== Information shown ==
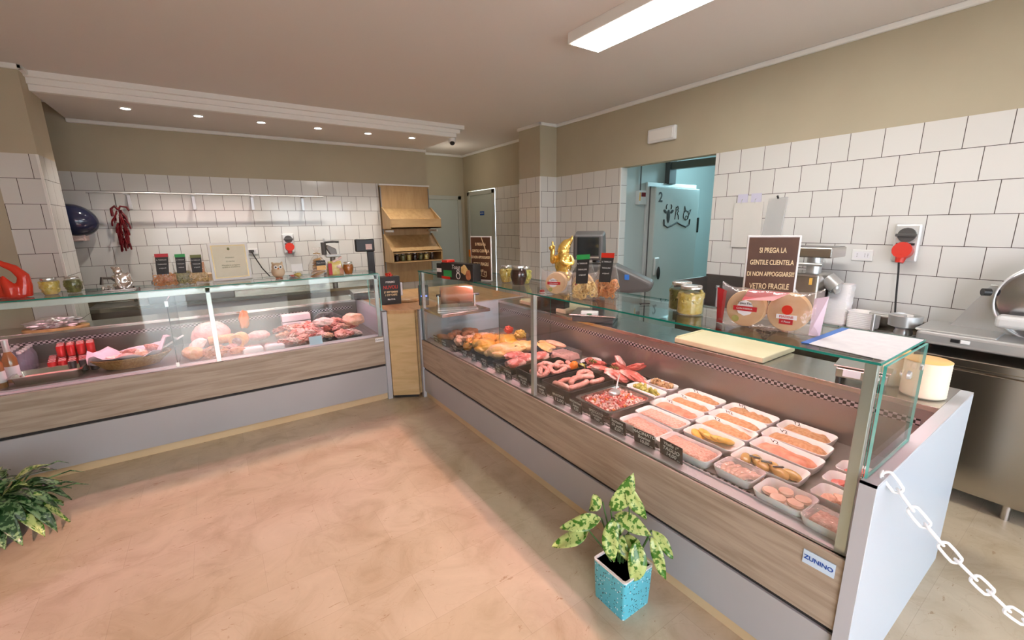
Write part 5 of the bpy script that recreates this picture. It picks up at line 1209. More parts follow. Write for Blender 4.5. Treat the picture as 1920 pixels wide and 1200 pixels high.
dk = can('cand'); dk.scale = (.78, .78, .78); dk['group'] = 'dark cans'; dk['label'] = 'dark can in front of the red ones, nearest the basket'; dk.location = (-.875, 4.475, DL + .0)
for k, q in enumerate(('second', 'third')): dup(dk, (-.935 - .06 * k, 4.485, DL), 0, 'dark can in front of the red ones, %s from the basket' % q)
def bottle():
    t = thing('water_bottle', '', 'bottle')
    MB().lathe([(0, 0), (.028, 0), (.031, .01), (.031, .13), (.014, .17), (.012, .19)], 16).build('bottle_body', 'petb', t, smooth=True)
    MB().lathe([(0, .188), (.016, .188), (.016, .208), (0, .208)], 14).build('cap', 'canw', t, smooth=True)
    return t
b0 = bottle(); b0.scale = (.85, .85, .9); b0['group'] = 'white-capped water bottles'; first = True
for c_ in range(2):
    for r_ in range(5):
        x = -1.285 - .075 * c_; y = 4.60 + .062 * r_; lab = 'white-capped small bottle, %s, %s column from the cans' % (rws[r_], ('first', 'second')[c_])
        if first: b0.location = (x, y, DL); b0['label'] = lab; first = False
        else: dup(b0, (x, y, DL), 0, lab)
def spirit(x, y, lab, cap):
    t = thing('spirit_bottle', lab, 'bottle', (x, y, DL), 0, 'tall dark bottles')
    MB().lathe([(0, 0), (.036, 0), (.038, .01), (.038, .17), (.016, .225), (.014, .25)], 18).build('bottle_body', 'spirits', t, smooth=True)
    MB().lathe([(.0155, .205), (.017, .21), (.017, .30), (.019, .30), (.019, .31), (0, .312)], 18).build('foil_neck', cap, t, smooth=True)
    MB().lathe([(.0385, .04), (.0385, .12)], 18).build('label', 'white_paper', t, smooth=True)
spirit(-1.335, 4.33, 'tall amber bottle with silver foil neck at the far left edge', 'alu')
spirit(-1.30, 4.46, 'tall amber bottle with pale cap behind the silver-necked one', 'canw')
spirit(-1.40, 4.25, 'dark bottle with silver neck cut by the left picture edge', 'alu')
# wicker basket with wrapped meat
t = thing('wicker_basket', 'oval wicker basket lined with pink paper in the left counter', 'basket', (-.64, 4.42, DL))
mb = MB()
for k in range(9):
    f = k / 8; mb.ring((0, 0, .012 + .075 * f), 1, .0065, (0, 0, 1), 44, 6, sx=.17 + .075 * f, sy=.11 + .05 * f)
for k in range(30):
    a = 2 * PI * k / 30; mb.tube([(.16 * math.cos(a), .10 * math.sin(a), .004), (.245 * math.cos(a), .16 * math.sin(a), .092)], .0045, 5)
mb.lathe([(0, .004), (.165, .004), (.165, .01), (0, .01)], 30, sy=.64)
mb.build('wickerwork', 'wicker', t, smooth=True)
mb = MB(); n = 26; c0 = mb.bm.verts.new((0, 0, .03)); prev = None; rings = []
for f in (.45, .8, 1.0, 1.12):
    rg = []
    for k in range(n):
        a = 2 * PI * k / n
        wv = noise.noise(Vector((math.cos(a) * 2.2, math.sin(a) * 2.2, f)))
        rg.append(mb.bm.verts.new((.235 * f * math.cos(a), .15 * f * math.sin(a), .03 + .06 * f ** 2 + wv * .07 * f + (.10 if math.cos(a) > .75 and f > .9 else 0))))
    rings.append(rg)
for k in range(n): mb.bm.faces.new([c0, rings[0][k], rings[0][(k + 1) % n]])
for a, b in zip(rings, rings[1:]):
    for k in range(n): mb.bm.faces.new([a[k], a[(k + 1) % n], b[(k + 1) % n], b[k]])
o = mb.build('paper_liner', 'pinkpaper', smooth=True, sharp=25); md = o.modifiers.new('s', 'SOLIDIFY'); md.thickness = .002
put(o, -.64, 4.42, DL + .01, 0, 'crumpled pink paper lining the wicker basket', 'wrapping paper')
for k, (dx, dy, dz, m_, lab) in enumerate(((-.10, -.02, .075, 'fat', 'pale wrapped meat piece at the left of the basket'), (-.02, -.05, .085, 'ham', 'pink ham piece at the front of the basket'), (.07, -.01, .095, 'fat', 'pale meat piece in the middle right of the basket'),
                                          (.13, .03, .12, 'cured', 'darker cured piece at the raised right end of the basket'), (.0, .05, .095, 'ham', 'pink piece at the back of the basket'), (.05, -.07, .08, 'wing', 'orange-pink piece at the front right of the basket'))):
    lumpy('wrapped_meat', m_, -.64 + dx, 4.42 + dy, DL + dz, (.065, .045, .026), (.2 * k, .15, .7 * k), .35, 80 + k, lab, 'meat', 'meat pieces in the basket')
put(MB().box(-.012, .012, -.12, .12, -.004, .004).build('white_lid_edge', 'white'), -.40, 4.42, DL + .135, R(-60), 'white tray edge leaning on the right rim of the basket', 'tray'); bpy.data.objects['white_lid_edge'].rotation_euler = (R(25), 0, R(-70))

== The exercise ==
Go through the listing above and write it out again exactly, dropping the pictures.

== Solved exercise ==
Write part 5 of the bpy script that recreates this picture. It picks up at line 1209. More parts follow. Write for Blender 4.5. Treat the picture as 1920 pixels wide and 1200 pixels high.
dk = can('cand'); dk.scale = (.78, .78, .78); dk['group'] = 'dark cans'; dk['label'] = 'dark can in front of the red ones, nearest the basket'; dk.location = (-.875, 4.475, DL + .0)
for k, q in enumerate(('second', 'third')): dup(dk, (-.935 - .06 * k, 4.485, DL), 0, 'dark can in front of the red ones, %s from the basket' % q)
def bottle():
    t = thing('water_bottle', '', 'bottle')
    MB().lathe([(0, 0), (.028, 0), (.031, .01), (.031, .13), (.014, .17), (.012, .19)], 16).build('bottle_body', 'petb', t, smooth=True)
    MB().lathe([(0, .188), (.016, .188), (.016, .208), (0, .208)], 14).build('cap', 'canw', t, smooth=True)
    return t
b0 = bottle(); b0.scale = (.85, .85, .9); b0['group'] = 'white-capped water bottles'; first = True
for c_ in range(2):
    for r_ in range(5):
        x = -1.285 - .075 * c_; y = 4.60 + .062 * r_; lab = 'white-capped small bottle, %s, %s column from the cans' % (rws[r_], ('first', 'second')[c_])
        if first: b0.location = (x, y, DL); b0['label'] = lab; first = False
        else: dup(b0, (x, y, DL), 0, lab)
def spirit(x, y, lab, cap):
    t = thing('spirit_bottle', lab, 'bottle', (x, y, DL), 0, 'tall dark bottles')
    MB().lathe([(0, 0), (.036, 0), (.038, .01), (.038, .17), (.016, .225), (.014, .25)], 18).build('bottle_body', 'spirits', t, smooth=True)
    MB().lathe([(.0155, .205), (.017, .21), (.017, .30), (.019, .30), (.019, .31), (0, .312)], 18).build('foil_neck', cap, t, smooth=True)
    MB().lathe([(.0385, .04), (.0385, .12)], 18).build('label', 'white_paper', t, smooth=True)
spirit(-1.335, 4.33, 'tall amber bottle with silver foil neck at the far left edge', 'alu')
spirit(-1.30, 4.46, 'tall amber bottle with pale cap behind the silver-necked one', 'canw')
spirit(-1.40, 4.25, 'dark bottle with silver neck cut by the left picture edge', 'alu')
# wicker basket with wrapped meat
t = thing('wicker_basket', 'oval wicker basket lined with pink paper in the left counter', 'basket', (-.64, 4.42, DL))
mb = MB()
for k in range(9):
    f = k / 8; mb.ring((0, 0, .012 + .075 * f), 1, .0065, (0, 0, 1), 44, 6, sx=.17 + .075 * f, sy=.11 + .05 * f)
for k in range(30):
    a = 2 * PI * k / 30; mb.tube([(.16 * math.cos(a), .10 * math.sin(a), .004), (.245 * math.cos(a), .16 * math.sin(a), .092)], .0045, 5)
mb.lathe([(0, .004), (.165, .004), (.165, .01), (0, .01)], 30, sy=.64)
mb.build('wickerwork', 'wicker', t, smooth=True)
mb = MB(); n = 26; c0 = mb.bm.verts.new((0, 0, .03)); prev = None; rings = []
for f in (.45, .8, 1.0, 1.12):
    rg = []
    for k in range(n):
        a = 2 * PI * k / n
        wv = noise.noise(Vector((math.cos(a) * 2.2, math.sin(a) * 2.2, f)))
        rg.append(mb.bm.verts.new((.235 * f * math.cos(a), .15 * f * math.sin(a), .03 + .06 * f ** 2 + wv * .07 * f + (.10 if math.cos(a) > .75 and f > .9 else 0))))
    rings.append(rg)
for k in range(n): mb.bm.faces.new([c0, rings[0][k], rings[0][(k + 1) % n]])
for a, b in zip(rings, rings[1:]):
    for k in range(n): mb.bm.faces.new([a[k], a[(k + 1) % n], b[(k + 1) % n], b[k]])
o = mb.build('paper_liner', 'pinkpaper', smooth=True, sharp=25); md = o.modifiers.new('s', 'SOLIDIFY'); md.thickness = .002
put(o, -.64, 4.42, DL + .01, 0, 'crumpled pink paper lining the wicker basket', 'wrapping paper')
for k, (dx, dy, dz, m_, lab) in enumerate(((-.10, -.02, .075, 'fat', 'pale wrapped meat piece at the left of the basket'), (-.02, -.05, .085, 'ham', 'pink ham piece at the front of the basket'), (.07, -.01, .095, 'fat', 'pale meat piece in the middle right of the basket'),
                                          (.13, .03, .12, 'cured', 'darker cured piece at the raised right end of the basket'), (.0, .05, .095, 'ham', 'pink piece at the back of the basket'), (.05, -.07, .08, 'wing', 'orange-pink piece at the front right of the basket'))):
    lumpy('wrapped_meat', m_, -.64 + dx, 4.42 + dy, DL + dz, (.065, .045, .026), (.2 * k, .15, .7 * k), .35, 80 + k, lab, 'meat', 'meat pieces in the basket')
put(MB().box(-.012, .012, -.12, .12, -.004, .004).build('white_lid_edge', 'white'), -.40, 4.42, DL + .135, R(-60), 'white tray edge leaning on the right rim of the basket', 'tray'); bpy.data.objects['white_lid_edge'].rotation_euler = (R(25), 0, R(-70))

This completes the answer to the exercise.